Drame qu’on aurait pu et dû éviter : la police savait et ne cessait d’intervenir
MOLENBEEK Une femme de 25 ans, Annelise Calonne, a été battue à mort par son compagnon Muhamed El Haddadi sorti récemment de prison, jeudi, dans la commune bruxelloise de Molenbeek. À la façon dont le légiste décrit l’état de la victime “presque totalement couverte par les hématomes, visage et corps” , celle-ci n’était plus qu’une plaie.
Le couple louait à des Albanais une sorte de chambre au quatrième étage, le dernier sous les toits du 79 rue Vanderdussen. C’est peu dire que les disputes étaient incessantes.
Il y a quinze jours, la police était encore intervenue et les voisins avaient constaté que El Haddadi avait encore été relâché au bout de quelques heures.
Alors, plusieurs avaient décidé de régler l’affaire eux-mêmes. Au moins deux nous disent qu’ils l’avaient pris à part pour “lui faire son affaire” et lui “faire entrer dans le crâne, parce qu’il n’y a que ça qu’il comprenait, cet enfoiré” , qu’on ne bat pas sa femme.
Le voisinage décrit des scènes impressionnantes. “Une nuit, ce type est sorti en slip en rue et a couru pour rattraper sa femme qui s’était cachée dans le salon lavoir. Des scènes comme ça, on ne les comptait plus.”
Et pourtant, Annelise Calonne semblait accepter son sort. “Elle était dingue de lui. Quand on lui disait : Mais quitte-le, tu ne peux pas continuer comme cela, il te tuera. Retourne vivre chez ta mère, Annelise répliquait : Et quoi, tu crois que je suis la seule femme battue en Belgique ?”

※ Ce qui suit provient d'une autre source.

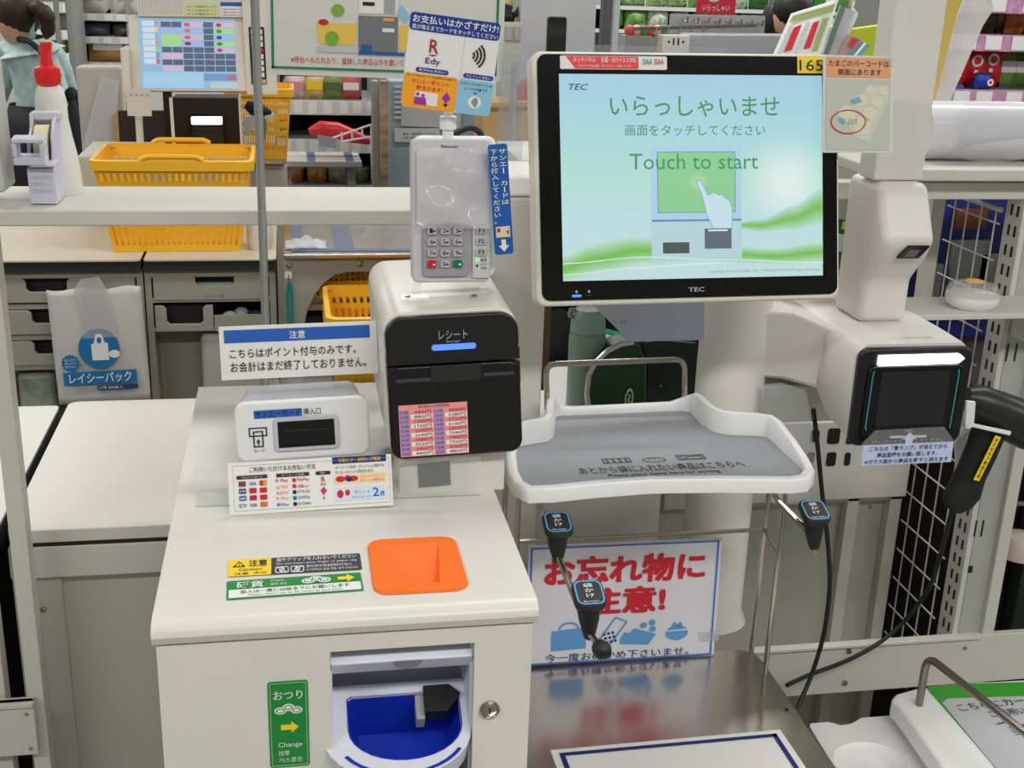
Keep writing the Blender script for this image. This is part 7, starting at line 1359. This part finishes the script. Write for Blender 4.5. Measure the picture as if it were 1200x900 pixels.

C’est ce que confirme Mustapha, l’épicier d’en face. “Jamais pour des fruits ou des légumes. Avec elle, c’était Marlboro rouges et cartes de téléphone. Elle faisait pitié.”
Et quand la police intervenait, elle embarquait le copain et relâchait Muhamed quelques heures plus tard. “Et disons que pendant trois jours, ça allait mieux.” Car Annelise revenait.
Annelise était, selon ses voisins, une “jolie petite brune, oui, une jolie femme” . Les mêmes disent que, ces derniers temps, “on aurait dit un squelette ”.
Il y a 15 jours, à la précédente intervention de la police, Annelise Calonne avait annoncé aux voisins qu’elle était enceinte. Jeudi, El Haddadi prétend l’avoir trouvée à 17 h gisant sur le plancher. Il n’a rien fait pendant trois heures puisqu’il est 20 h quand il se décide enfin à alerter les secours, et 20 h 21 à l’arrivée de la police qui a fait vite : elle connaissait très bien le chemin.
Au 4e, les scellés empêchent d’entrer. Nous dénombrons sur la porte une demi-douzaine de coups, de pied et de poing dont un a traversé l’épaisseur du bois. Résultat des bagarres et des violences qui avaient lieu ?
Le couple s’adonnait fortement à la boisson et à la drogue.
via l’orifice dans la porte, on voit dans la pièce comment ces gens vivaient : désordre, papier W.-C. et matelas à terre. Annelise Calonne était née le 23 juin 1984.
Elle venait d’Ottignies-Louvain-la-Neuve. Dans un moment où elle pensait quitter son tabasseur, elle avait songé s’installer rue Général Tombeur à Etterbeek. Si elle s’était décidée, elle n’aurait pas payé de sa vie la violence des mâles qui cognent.